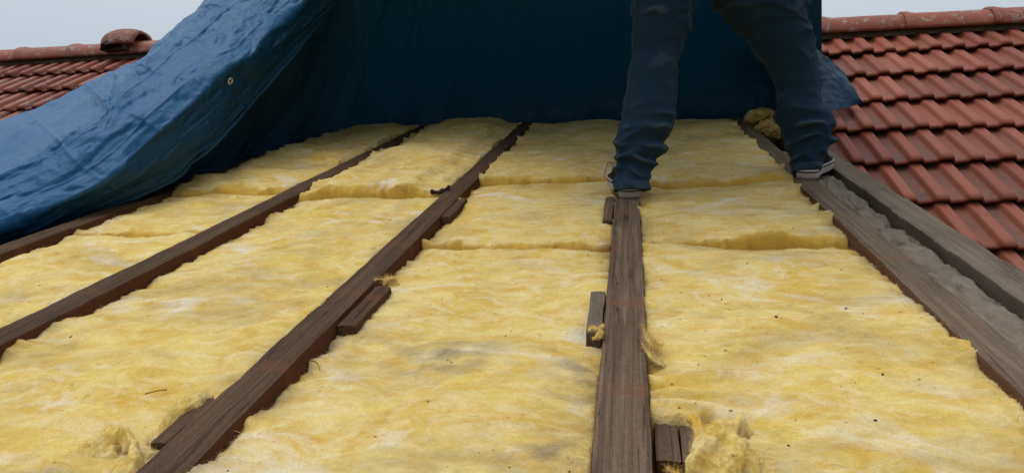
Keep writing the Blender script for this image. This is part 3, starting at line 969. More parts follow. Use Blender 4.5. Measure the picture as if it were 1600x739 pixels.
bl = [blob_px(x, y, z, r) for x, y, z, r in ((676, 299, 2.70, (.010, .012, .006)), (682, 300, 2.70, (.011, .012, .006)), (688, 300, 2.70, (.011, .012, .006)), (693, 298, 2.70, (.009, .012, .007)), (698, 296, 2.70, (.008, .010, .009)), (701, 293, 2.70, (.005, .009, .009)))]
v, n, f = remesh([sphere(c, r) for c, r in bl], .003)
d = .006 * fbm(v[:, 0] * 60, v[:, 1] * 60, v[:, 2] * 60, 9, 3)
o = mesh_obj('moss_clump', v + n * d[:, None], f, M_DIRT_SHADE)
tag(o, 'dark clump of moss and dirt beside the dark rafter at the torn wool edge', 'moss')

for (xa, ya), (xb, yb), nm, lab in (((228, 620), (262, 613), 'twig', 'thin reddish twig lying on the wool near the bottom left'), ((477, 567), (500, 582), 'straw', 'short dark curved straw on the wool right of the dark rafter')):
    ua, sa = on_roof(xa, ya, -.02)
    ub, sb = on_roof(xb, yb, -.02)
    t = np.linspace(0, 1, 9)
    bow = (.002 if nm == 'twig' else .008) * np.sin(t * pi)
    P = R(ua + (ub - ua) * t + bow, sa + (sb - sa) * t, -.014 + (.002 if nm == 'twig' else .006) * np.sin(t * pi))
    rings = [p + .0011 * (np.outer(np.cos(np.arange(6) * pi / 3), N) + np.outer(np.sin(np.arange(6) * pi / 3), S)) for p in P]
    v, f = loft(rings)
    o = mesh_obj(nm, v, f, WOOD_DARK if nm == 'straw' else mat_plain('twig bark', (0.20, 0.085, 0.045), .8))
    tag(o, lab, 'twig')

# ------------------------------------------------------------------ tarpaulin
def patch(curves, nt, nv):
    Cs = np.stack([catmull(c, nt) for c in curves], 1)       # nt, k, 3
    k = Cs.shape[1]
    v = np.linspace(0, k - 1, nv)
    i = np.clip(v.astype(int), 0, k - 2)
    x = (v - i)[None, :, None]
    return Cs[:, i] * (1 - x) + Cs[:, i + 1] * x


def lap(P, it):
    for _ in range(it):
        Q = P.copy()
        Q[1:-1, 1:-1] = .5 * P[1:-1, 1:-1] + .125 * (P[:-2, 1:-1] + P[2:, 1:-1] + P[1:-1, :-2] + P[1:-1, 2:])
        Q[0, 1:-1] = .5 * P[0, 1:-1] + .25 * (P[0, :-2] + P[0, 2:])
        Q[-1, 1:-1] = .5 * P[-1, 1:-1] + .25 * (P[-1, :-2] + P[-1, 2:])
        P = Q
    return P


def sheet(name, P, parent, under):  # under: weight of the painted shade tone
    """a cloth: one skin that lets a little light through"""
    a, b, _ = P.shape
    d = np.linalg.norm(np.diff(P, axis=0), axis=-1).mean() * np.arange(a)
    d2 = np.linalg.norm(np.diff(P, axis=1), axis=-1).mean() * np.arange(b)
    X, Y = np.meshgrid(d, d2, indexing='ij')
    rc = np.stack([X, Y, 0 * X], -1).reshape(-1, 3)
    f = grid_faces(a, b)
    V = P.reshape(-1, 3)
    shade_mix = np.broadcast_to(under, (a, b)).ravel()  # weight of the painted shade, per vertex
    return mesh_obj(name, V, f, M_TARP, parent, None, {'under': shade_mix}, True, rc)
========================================
**WRITTEN PROBLEM**
Begin at the first line of the material and copy each line exactly through the one containing "tag(o, 'dark clump". Omit pictures.

**WRITTEN SOLUTION**
Keep writing the Blender script for this image. This is part 3, starting at line 969. More parts follow. Use Blender 4.5. Measure the picture as if it were 1600x739 pixels.
bl = [blob_px(x, y, z, r) for x, y, z, r in ((676, 299, 2.70, (.010, .012, .006)), (682, 300, 2.70, (.011, .012, .006)), (688, 300, 2.70, (.011, .012, .006)), (693, 298, 2.70, (.009, .012, .007)), (698, 296, 2.70, (.008, .010, .009)), (701, 293, 2.70, (.005, .009, .009)))]
v, n, f = remesh([sphere(c, r) for c, r in bl], .003)
d = .006 * fbm(v[:, 0] * 60, v[:, 1] * 60, v[:, 2] * 60, 9, 3)
o = mesh_obj('moss_clump', v + n * d[:, None], f, M_DIRT_SHADE)
tag(o, 'dark clump of moss and dirt beside the dark rafter at the torn wool edge', 'moss')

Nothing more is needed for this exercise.